Vivimos tiempos de incertidumbre en los que todo puede cambiar, todo, menos el Papa
Vivimos en una época de sedes vacantes, un paréntesis de incertidumbre en el que la sucesión del poder acapara más interés que el poder mismo. Desde el Vaticano hasta el gobierno de Venezuela, pasando por las sedes de los dos grandes partidos españoles y hasta por la Casa Real, se extiende la sensación de que avanzamos a través de un tiempo gelatinoso del que nacerá un futuro distinto, el fruto más o menos lejano de un cambio irremediable.
En esta situación, una vez más, la Iglesia Católica hace valer la admirable, tradicional astucia de la diplomacia vaticana, de la que Cospedal tendría tanto que aprender. Día tras día, los cardenales estiran la hebra de la decepción para convertir su silencio en una mina de oro, mientras reúnen a los medios para anunciar que la novedad es que no hay novedad. Poco a poco, van cambiando los perfiles de los candidatos, y el próximo Papa ya no será negro, sino brasileño, y luego ya tampoco, porque será italiano, y luego… Mientras proliferan las encuestas, el único detalle relevante es el extraordinario poder de convocatoria del Vaticano, la mansedumbre de unos periodistas que nunca se atreverán a dejar plantada a la curia que los convoca para decir que no tiene nada que decir.
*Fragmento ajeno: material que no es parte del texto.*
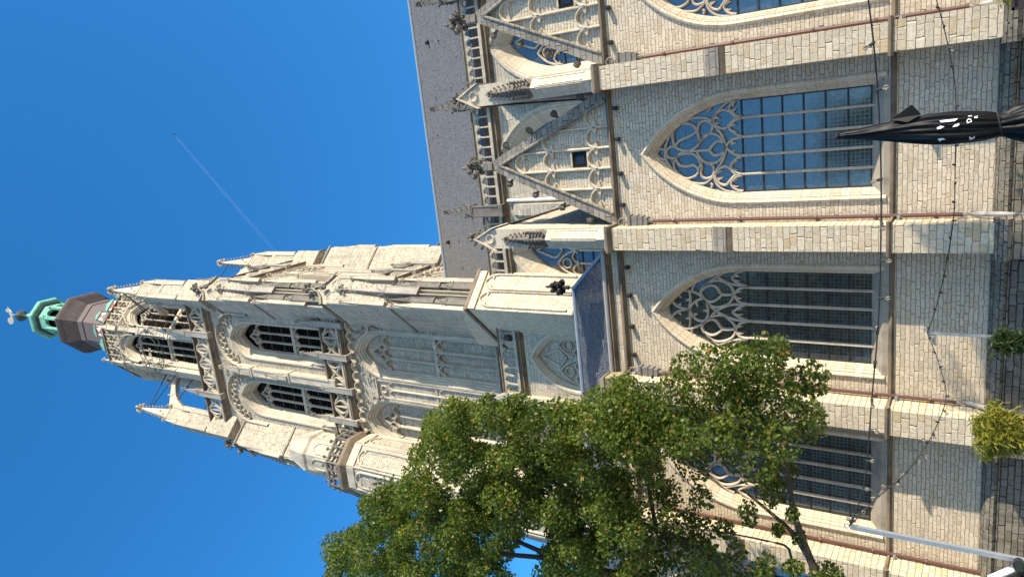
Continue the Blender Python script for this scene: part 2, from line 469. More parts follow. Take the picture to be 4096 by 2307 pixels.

La expectación provocada por la sede vacante de San Pedro es tanto más extraordinaria en comparación con los previsibles resultados de la elección que se avecina. Porque, con independencia de su lengua materna, el continente donde haya nacido, sus simpatías ideológicas y hasta la talla de su sotana, el próximo Papa no será ni más ni menos que eso, un Papa. Si es negro, ya se aclarará, si es latinoamericano, ya se romanizará, si es progresista, ya se hará conservador. Vivimos tiempos de incertidumbre en los que todo puede cambiar, todo, menos el Papa. Para este viaje, la verdad, no necesitábamos tantas alforjas.